Reginaldo de Oliveira
Publicado no Jornal do Commercio dia 09/12/2015 - A235
"Na
história recente da nossa pátria, houve um momento em que a maioria de nós,
brasileiros, acreditou no mote segundo o qual a esperança tinha vencido o medo.
Depois, nos deparamos com a Ação Penal 470(Mensalão), onde descobrimos que o
cinismo tinha vencido a esperança. Agora parece se constatar que o escárnio
venceu o cinismo. O crime não vencerá a Justiça. Aviso aos navegantes dessas
águas turvas da corrupção e das iniquidades: criminosos não passarão a navalha
da desfaçatez e da confusão entre imunidade, impunidade e corrupção. Não
passarão sobre os juízes e as juízas do Brasil. Não passarão sobre as novas
esperanças do povo brasileiro; porque a decepção não pode estancar a vontade de
acertar no espaço público. Não passarão sobre a Constituição do Brasil”. Esse
pronunciamento da Ministra Cármen Lúcia soou como um grito desesperado em meio
a tanta podridão que cobriu por inteiro o universo das relações público/privado.
47
mandados de prisão contra auditores fiscais da SEFAZ do Paraná e outras 52
pessoas obrigadas a prestar depoimento sobre um gigantesco esquema de corrupção
envolvendo centenas de milhões de reais. Óbvio, ululante, todo mundo sabe que
esse tipo de delito é habitual no país inteiro. Aliás, no Brasil, onde se
procura se acha; pra onde quer que se atire, um corrupto cai baleado.
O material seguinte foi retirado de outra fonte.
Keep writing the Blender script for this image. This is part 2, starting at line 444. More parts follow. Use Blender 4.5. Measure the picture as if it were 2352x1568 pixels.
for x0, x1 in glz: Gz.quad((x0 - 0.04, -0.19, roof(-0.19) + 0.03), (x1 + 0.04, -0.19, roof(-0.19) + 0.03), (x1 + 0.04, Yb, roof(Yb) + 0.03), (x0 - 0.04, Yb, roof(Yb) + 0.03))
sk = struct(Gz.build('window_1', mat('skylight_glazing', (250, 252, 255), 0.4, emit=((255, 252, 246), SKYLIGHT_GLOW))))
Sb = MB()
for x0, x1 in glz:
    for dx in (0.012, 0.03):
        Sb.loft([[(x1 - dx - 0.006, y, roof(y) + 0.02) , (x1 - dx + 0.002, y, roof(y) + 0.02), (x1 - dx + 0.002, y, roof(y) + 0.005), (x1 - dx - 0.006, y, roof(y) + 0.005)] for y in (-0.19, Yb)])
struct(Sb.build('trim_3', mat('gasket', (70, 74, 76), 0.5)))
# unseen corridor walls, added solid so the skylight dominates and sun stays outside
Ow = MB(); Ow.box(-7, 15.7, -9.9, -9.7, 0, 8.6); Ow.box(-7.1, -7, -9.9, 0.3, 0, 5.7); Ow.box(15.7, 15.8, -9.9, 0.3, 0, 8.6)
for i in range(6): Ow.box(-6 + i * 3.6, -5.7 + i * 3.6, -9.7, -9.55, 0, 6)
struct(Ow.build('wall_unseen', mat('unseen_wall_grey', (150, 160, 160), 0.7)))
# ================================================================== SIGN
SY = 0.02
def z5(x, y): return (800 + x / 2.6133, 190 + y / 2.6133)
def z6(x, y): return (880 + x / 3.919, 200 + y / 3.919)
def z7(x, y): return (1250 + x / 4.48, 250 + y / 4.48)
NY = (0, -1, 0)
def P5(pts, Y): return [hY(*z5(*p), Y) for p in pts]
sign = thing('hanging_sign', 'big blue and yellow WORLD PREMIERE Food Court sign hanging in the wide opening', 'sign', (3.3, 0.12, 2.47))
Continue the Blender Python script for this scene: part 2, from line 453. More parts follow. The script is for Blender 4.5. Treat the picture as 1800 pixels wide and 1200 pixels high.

Uma coisa
é pensar numa sujeira aqui e noutra ali, mas no nosso caso a nação inteira foi
mergulhada numa fossa putrefata, não sobrando um fio de cabelo limpo. O corpo
inteiro está ensopado com uma grossa camada de imundície que mil litros de creolina
não seriam capazes de desinfetar.
Por
muitos anos foi possível manter a putrefação num fosso tampado com uma laje de
dez toneladas de concreto. O problema é que a coisa fugiu do controle de tal
modo que a fossa explodiu, arremessando a tampa a uns 50 metros de altura. E
claro, muita m**da jorrou em todas as direções. Lembrando que esse fenômeno não
ficou restrito aos nossos conterrâneos, uma vez que nem o Vaticano escapou do pecado
da corrupção. Uma onda de cassações e prisões de poderosos tomou conta do
noticiário, escancarando um modelo de gestão pública inteiramente dominado pela
corrupção. Ou seja, roubalheira e gestão pública são coisas absolutamente
indissociáveis; é como gema e clara (uma está dentro da outra). Para
separá-las, é preciso quebrar a estrutura criminosa – como vem fazendo o Juiz Sérgio
Moro.
Prisão
de corrupto ficou tão corriqueira no noticiário que mais parece previsão do
tempo: “Vamos às prisões do dia!! Deputado fulano foi apanhado com a boca na
botija; empreiteiro sicrano prestou depoimento na Polícia Federal; prefeito
beltrano fugiu pela janela para não ser preso...!!” E por aí, vai. Algumas
vezes, os eventos são tão volumosos que os escândalos não cabem na programação
da TV, sendo necessário recorrer à internet para acessar a lista inteira de
pilantragem.
Para
completar o nosso estado de degradação social e política, a autoridade máxima
do Poder Legislativo travou uma guerra de acusações de baixíssimo calão com a
autoridade máxima do Poder Executivo, onde um chamou o outro de mentiroso. Lamentavelmente,
tal episódio mais se pareceu discussão de bêbados em mesa de prostíbulo,
mostrando assim que a coisa toda degringolou de vez. Isto é, decoro, moralidade,
ética, respeito etc., tudo foi chutado pra escanteio.
O
ano de 2015 deixa marcas profundas na história da República. Pode-se dizer que
é o ano da purgação. Melhor dizendo, início da limpeza, considerando o grau
alarmante e sistêmico de corrupção que domina o país. De qualquer modo, era necessário
dar uma chacoalhada na bandalheira sistematizada, mesmo correndo risco de
ruptura institucional. O Brasil precisa ser elevado a um novo nível de
consciência cívica e senso de decência. A cultura da esperteza e do jeitinho,
tão romantizada e contemporizada, precisa ser rasgada para mostrar o que de
verdadeiramente esconde. A malandragem poética deveria ser ferozmente
combatida, uma vez que ela encerra o germe de crimes hediondos e escarnecedores.